2. No seio dos seus conselhos secretos. Assim como havia uma complacência mútua, também havia uma consciência mútua entre o Pai e o Filho (Mateus 11.27). Ninguém é tão adequado quanto o Senhor Jesus para tornar Deus, o Pai, conhecido, pois ninguém conhecia seu pensamento como Ele. Nós costumamos dizer que nossos conselhos sagrados estão ocultos no nosso seio. Cristo tem um acesso privado aos conselhos do seio do Pai.

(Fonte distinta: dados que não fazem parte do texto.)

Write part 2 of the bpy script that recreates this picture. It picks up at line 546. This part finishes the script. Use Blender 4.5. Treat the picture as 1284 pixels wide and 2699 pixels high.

Os profetas se sentariam aos seus pés como alunos, porém Cristo está no seio de Deus, o Pai, como um amigo. Veja Efésios 3.11.
[2] Com que liberdade o Senhor Jesus fez esta revelação: Ele fez conhecer. O pronome “o” não está no texto original. Ele divulgou, a respeito de Deus, aquilo que nenhum homem tinha visto ou sabido, em nenhuma ocasião. Não somente o que estava oculto a respeito de Deus, mas o que estava oculto em Deus (Efésios 3.9), significa uma revelação clara e plena, não por indicações gerais e duvidosas, mas por explicações particulares. Até mesmo aquele que está correndo pode, agora, ler sobre a vontade de Deus e o caminho da salvação. Estas são a graça e a verdade, que vieram através de Jesus Cristo.